Date: 2004-07-11 06:08 am (UTC)
From: [identity profile] angeyja.livejournal.com
Could be.. I shift my main mailboxes a fair amount; I'm pretty anti spam. The office is at angela.gustafsson at nysna dot org, it's stable until March 30th whne my current contract is up. Momentary home email is angela 77137 at aol dot com. AOL considers LJ mail to be spam; I get only about half of it.

It is most likely though that you did I got it and I'm having a brain burp. :-)

Re: Recipe?

Date: 2004-07-11 05:49 pm (UTC)
From: [identity profile] mrissa.livejournal.com
So far my Iceland interest is as follows:

--I would desperately like to go there, but it ranks behind Finland in the "trips I would take next if left to my own devices," and heaven knows when I will be left to my own devices.
--I've written a YA fantasy novel, Dwarf's Blood Mead, that twists Icelandic culture around the 1000s around into something I felt like writing about.
--I'm going to have some Icelandic-related SF-fantasy, by which I mean that it will be fantasy set in the future and having future non-magical technologies as well as some magical ones. I have a hard time not making this sound lame, but I think it follows quite naturally fromm the books that come before it.

Re: Recipe?

Date: 2004-07-13 07:34 am (UTC)
From: [identity profile] angeyja.livejournal.com
Not just under-read but I seem to be having a particularly clueless year.. I hope this is just the year's stress and not a sign of the joy that is post forty adulthood. As an indicator of the other joy that is aol I didn't get notified about this response.

I can't believe that I didn't know that. When did DBM come out? Because that would be something that I would like to take a look at; so this is just post Settlement? Twist how? I wonder if Ben might like it too? He's sixteen if I haven't mentioned that a few thousand times or so. But, his reading does tend to run mostly to memorization of various Magick books at present. I have cards and manuals everywhere in my house. The only thing I have more of right now are dust bunnies. But, I'd be interested in both the books.

I hope to take Ben there for graduation in two years; I figure it's about the only way that he'll get to know his relatives; but that of course depends on saving money (never a given) and world events, and what his life brings. He's going to be done with highschool credits next year, and he's already working this summer http://www.albany.edu/physics/html/research/hepex.html which would be a lot more exciting, I think, if he didn't want to still be an architect, or a professional game designer.

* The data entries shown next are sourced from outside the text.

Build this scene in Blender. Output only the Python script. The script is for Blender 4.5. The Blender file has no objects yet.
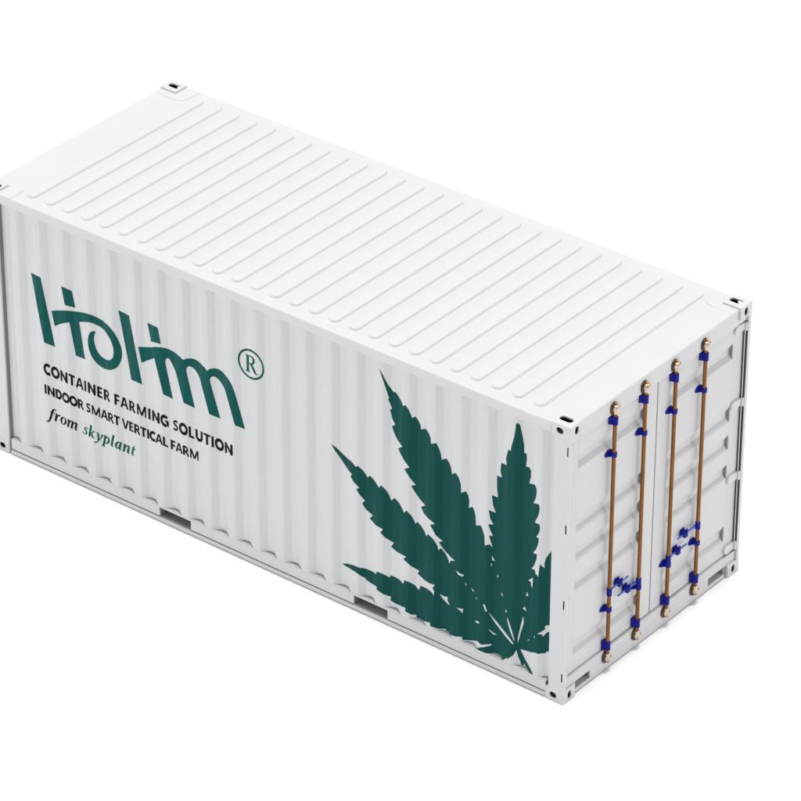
import bpy, bmesh, math
from mathutils import Matrix, Vector
scene = bpy.context.scene

# ------------------------------------------------------------------ camera
cam_data = bpy.data.cameras.new("camera")
cam = bpy.data.objects.new("camera", cam_data)
scene.collection.objects.link(cam)
fw = Vector((-0.52669086, 0.66749635, -0.52635099)).normalized()
rt = Vector((0.78415303, 0.62056319, 0.00231297)).normalized()
up = rt.cross(fw)
M = Matrix((rt, up, -fw)).transposed().to_4x4()
M.translation = Vector((15.61844464, -21.85329328, 19.41207689))
cam.matrix_world = M
cam_data.sensor_width = 36.0
cam_data.lens = 4225.137901967373 / 801.0 * 36.0
cam_data.clip_start = 0.5
cam_data.clip_end = 2000.0
scene.camera = cam

# ------------------------------------------------------------------ light
world = bpy.data.worlds.new("World")
scene.world = world
world.use_nodes = True
wb = world.node_tree.nodes["Background"]
wb.inputs[0].default_value = (1.0, 1.0, 1.0, 1.0)
wb.inputs[1].default_value = 0.57

def area_lamp(name, loc, target, size, power, color=(1, 1, 1)):
    d = bpy.data.lights.new(name, 'AREA')
    d.shape = 'SQUARE'; d.size = size; d.energy = power; d.color = color
    o = bpy.data.objects.new(name, d); scene.collection.objects.link(o)
    o.location = loc
    o.rotation_euler = (Vector(target) - Vector(loc)).to_track_quat('-Z', 'Y').to_euler()
    return o
# one big softbox high overhead: bright roof, its shadow stays under the container
area_lamp("overhead_softbox", (-2.6, 1.2, 150.0), (-2.6, 1.2, 0.0), 40.0, 216000.0)
# two added low lamps to band the folds and lift the door: one off the far left front corner, one off the door end
area_lamp("left_fill_lamp", (-50.0, -36.0, 17.0), (-2.6, 0.0, 1.3), 22.0, 8800.0, (0.97, 0.985, 1.0))
area_lamp("door_fill_lamp", (54.0, 27.0, 14.0), (0.0, 1.2, 1.3), 22.0, 6500.0)

vs = scene.view_settings
vs.view_transform = 'Standard'; vs.look = 'None'
vs.exposure = 0.0; vs.gamma = 1.0; vs.use_curve_mapping = False

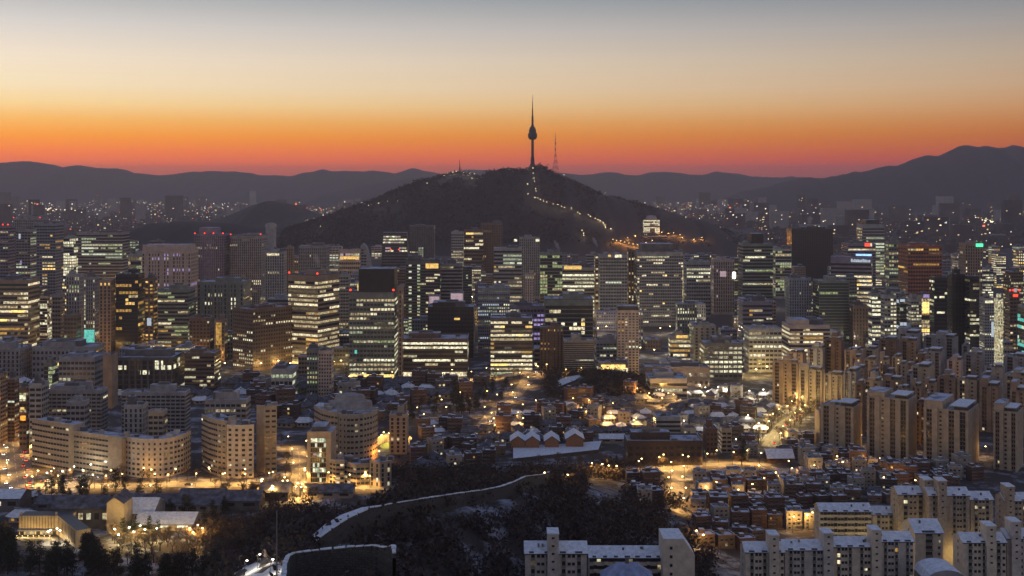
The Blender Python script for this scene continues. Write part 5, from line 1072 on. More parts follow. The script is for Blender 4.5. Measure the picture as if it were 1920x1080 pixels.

But, I would desperately love to go back. Tons to say but one of the most if not the most sensible and wonderful places I've ever lived, and the light..

*sigh* I guess I should be getting back to work.

Re: Recipe?

Date: 2004-07-13 07:58 am (UTC)
From: [identity profile] mrissa.livejournal.com
I don't know if it's AOL's fault, either: LJ has been erratic bout notifications lately.

Anyway, DBM has not, in fact, come out at all. You're not missing a thing in that regard: it's still sitting on the Very Friendly Editor's desk.

My pseudo-Icelandic world has functional fantasy-type magic and gods who show up for dinner overtly. It also has a slightly more formalized role for women in politics. All of this is a fairly significant divergence in some ways and less of a divergence than one might think in others.

Re: Recipe?

Date: 2004-07-15 05:14 am (UTC)
From: [identity profile] angeyja.livejournal.com
Mrissa, if you let me know when this comes out, I will have the library buy it.

Also, if you have come across or do any books on Island that you think are worthwhile, I would be very appreciative of the rec.

Re: Recipe?

Date: 2004-07-15 10:40 am (UTC)
From: [identity profile] mrissa.livejournal.com
Jesse Byock's books on early Iceland are really exceptional. (Nonfiction.) He neither patronizes nor idealizes the society. Jesse Byock rules.

I'm sure there's got to be some Icelandic or Icelandic-influenced fiction that I like. I'm not coming up with it, though. A lot of books in which it's peripheral have used stereotypes of Vikings in place of the actual Vikings. Bleh.

Re: Recipe?

Date: 2004-07-15 07:02 pm (UTC)
From: [identity profile] angeyja.livejournal.com
That's quite all right; I've been about 90% non-fiction for a couple of years now, so better than all right, perfect. Noted.